Norveç, İrlanda ve Slovenya’nın sergilediği vicdanlı tavrın Avrupa’nın tamamına örnek olmasını temenni ettiklerini ifade eden Erdoğan “Başbakan Sayın Paşinyan’ın liderliğinde Ermenistan’ın da Filistin devletini tanıma kararından memnuniyet duyuyoruz. Alınan ve açıklanan son kararlarla özellikle 149’a yükselen tanıma adımlarının çok değerli, önemli olduğunu ifade ediyorum. İnşallah çok daha fazla sayıda ülkenin Filistin’i tanıması için temaslarımızı sürdüreceğiz” diye konuştu.

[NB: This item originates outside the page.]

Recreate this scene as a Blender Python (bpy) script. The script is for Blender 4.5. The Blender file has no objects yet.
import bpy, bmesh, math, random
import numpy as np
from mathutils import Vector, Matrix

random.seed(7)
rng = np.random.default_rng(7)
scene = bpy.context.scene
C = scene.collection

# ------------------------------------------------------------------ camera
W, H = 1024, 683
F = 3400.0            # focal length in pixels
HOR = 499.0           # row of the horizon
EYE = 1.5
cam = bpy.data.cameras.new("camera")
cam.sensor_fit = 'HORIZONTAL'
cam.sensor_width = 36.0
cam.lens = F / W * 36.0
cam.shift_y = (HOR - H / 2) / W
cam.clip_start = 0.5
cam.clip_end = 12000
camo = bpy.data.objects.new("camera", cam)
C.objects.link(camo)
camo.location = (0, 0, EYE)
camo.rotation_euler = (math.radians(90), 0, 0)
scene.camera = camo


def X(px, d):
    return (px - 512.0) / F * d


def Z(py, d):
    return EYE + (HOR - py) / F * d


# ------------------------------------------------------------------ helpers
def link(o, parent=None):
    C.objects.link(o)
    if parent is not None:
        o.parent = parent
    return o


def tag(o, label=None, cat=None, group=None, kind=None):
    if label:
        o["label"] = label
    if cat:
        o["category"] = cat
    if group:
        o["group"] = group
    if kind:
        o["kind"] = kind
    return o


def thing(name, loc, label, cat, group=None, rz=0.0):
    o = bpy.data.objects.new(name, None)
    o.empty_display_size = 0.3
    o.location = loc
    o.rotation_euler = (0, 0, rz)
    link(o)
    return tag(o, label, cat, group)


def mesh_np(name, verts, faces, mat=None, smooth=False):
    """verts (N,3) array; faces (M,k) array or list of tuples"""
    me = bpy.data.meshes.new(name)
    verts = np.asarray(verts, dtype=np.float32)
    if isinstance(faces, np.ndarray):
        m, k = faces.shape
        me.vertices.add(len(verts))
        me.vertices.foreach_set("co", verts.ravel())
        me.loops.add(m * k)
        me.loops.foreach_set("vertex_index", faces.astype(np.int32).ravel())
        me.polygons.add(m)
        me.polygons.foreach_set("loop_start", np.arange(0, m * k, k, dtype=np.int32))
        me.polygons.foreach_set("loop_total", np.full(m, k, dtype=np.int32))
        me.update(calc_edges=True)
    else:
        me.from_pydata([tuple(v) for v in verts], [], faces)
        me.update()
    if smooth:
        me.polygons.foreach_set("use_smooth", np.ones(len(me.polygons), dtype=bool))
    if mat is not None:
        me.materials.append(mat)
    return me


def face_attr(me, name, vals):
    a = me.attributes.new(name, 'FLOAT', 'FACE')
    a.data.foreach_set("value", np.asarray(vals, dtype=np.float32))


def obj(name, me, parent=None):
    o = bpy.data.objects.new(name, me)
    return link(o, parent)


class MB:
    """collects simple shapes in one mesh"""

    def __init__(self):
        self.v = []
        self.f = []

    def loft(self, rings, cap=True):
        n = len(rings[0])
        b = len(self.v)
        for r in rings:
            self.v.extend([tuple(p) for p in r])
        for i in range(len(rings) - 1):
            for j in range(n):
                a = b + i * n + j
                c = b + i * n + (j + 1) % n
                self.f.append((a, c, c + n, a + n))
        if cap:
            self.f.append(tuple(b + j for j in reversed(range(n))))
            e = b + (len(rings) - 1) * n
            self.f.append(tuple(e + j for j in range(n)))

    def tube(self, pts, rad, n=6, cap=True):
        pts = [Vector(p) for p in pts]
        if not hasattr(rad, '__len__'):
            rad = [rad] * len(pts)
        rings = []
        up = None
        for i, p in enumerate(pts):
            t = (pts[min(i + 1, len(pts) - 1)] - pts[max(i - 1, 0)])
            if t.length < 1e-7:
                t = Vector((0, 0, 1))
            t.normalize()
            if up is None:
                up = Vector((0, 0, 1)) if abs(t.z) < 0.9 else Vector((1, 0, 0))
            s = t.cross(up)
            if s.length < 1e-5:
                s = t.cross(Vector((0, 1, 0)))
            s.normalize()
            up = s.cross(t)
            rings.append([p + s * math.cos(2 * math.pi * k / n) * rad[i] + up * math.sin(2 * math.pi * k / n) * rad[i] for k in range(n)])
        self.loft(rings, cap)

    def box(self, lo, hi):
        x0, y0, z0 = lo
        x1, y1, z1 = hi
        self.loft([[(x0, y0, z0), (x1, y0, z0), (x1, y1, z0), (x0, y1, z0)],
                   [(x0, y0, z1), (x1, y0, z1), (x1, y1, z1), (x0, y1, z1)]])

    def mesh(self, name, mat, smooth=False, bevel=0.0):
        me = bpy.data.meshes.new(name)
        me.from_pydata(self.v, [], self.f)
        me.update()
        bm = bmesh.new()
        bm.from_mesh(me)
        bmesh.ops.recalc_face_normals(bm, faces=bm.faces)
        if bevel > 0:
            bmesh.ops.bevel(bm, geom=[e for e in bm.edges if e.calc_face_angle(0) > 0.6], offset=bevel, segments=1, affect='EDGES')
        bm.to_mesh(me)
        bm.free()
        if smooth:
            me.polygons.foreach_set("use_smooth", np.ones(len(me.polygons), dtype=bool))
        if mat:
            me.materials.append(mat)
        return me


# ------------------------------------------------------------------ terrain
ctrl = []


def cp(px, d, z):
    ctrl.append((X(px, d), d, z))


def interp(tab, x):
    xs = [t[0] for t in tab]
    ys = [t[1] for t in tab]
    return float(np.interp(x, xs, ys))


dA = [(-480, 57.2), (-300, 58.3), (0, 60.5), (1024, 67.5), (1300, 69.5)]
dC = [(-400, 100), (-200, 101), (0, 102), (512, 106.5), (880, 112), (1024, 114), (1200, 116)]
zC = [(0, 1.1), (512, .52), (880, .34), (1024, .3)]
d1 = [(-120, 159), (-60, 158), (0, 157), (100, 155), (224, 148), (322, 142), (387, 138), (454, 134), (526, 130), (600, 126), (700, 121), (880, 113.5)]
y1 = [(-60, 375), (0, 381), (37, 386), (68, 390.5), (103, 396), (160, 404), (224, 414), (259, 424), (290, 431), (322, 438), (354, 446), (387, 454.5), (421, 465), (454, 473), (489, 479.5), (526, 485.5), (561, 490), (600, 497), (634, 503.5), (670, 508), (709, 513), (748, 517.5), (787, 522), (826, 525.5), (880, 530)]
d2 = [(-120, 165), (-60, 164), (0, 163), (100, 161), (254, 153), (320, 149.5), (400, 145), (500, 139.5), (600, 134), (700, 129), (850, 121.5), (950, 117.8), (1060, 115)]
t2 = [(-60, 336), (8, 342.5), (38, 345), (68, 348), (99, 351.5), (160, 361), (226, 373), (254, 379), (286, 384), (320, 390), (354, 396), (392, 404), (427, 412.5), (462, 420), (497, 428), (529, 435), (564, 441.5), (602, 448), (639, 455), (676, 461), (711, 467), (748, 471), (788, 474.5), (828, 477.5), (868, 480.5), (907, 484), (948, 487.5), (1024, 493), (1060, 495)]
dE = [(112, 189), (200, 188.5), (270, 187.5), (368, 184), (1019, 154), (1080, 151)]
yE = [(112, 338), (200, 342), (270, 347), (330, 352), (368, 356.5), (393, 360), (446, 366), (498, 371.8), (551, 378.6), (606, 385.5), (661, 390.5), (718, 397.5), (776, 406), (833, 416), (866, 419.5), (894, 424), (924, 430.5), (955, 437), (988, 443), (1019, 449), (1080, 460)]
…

Cumhurbaşkanı Erdoğan Gazze’yi yakıp yıkan İsrail’in şimdi de gözünü Lübnan’a diktiğinin anlaşıldığı ikazında bulunarak şunları kaydetti: “Batılı güçlerin kameralar önünde farklı konuşsalar da perde arkasında İsrail’in sırtını sıvazladıklarını, hatta desteklediklerini görüyoruz. Lafa gelince özgürlükten, insan hakları ve adaletten dem vuran devletlerin Netanyahu gibi bir ruh hastasının esiri olmaları son derece vahimdir, zavallılıktır. Netanyahu’nun batının da rızasıyla savaşı bölgeye yayma planları, açık söylüyorum, büyük bir felakete yol açacaktır. Bu kanlı planlara karşı batıdan önce İslam aleminin ve Orta Doğu’daki kardeş ülkelerin tepki göstermesi gerekir. Fakat İslam dünyasının üzerine ölü toprağı serpilmiş gibi hareket ettiğini üzülerek müşahede ediyoruz. Buna fırsat vermememiz lazım. Türkiye kardeş Lübnan halkının ve devletinin yanındadır. Bölgedeki diğer ülkeleri de Lübnan’la dayanışma içinde olmaya davet ediyorum.”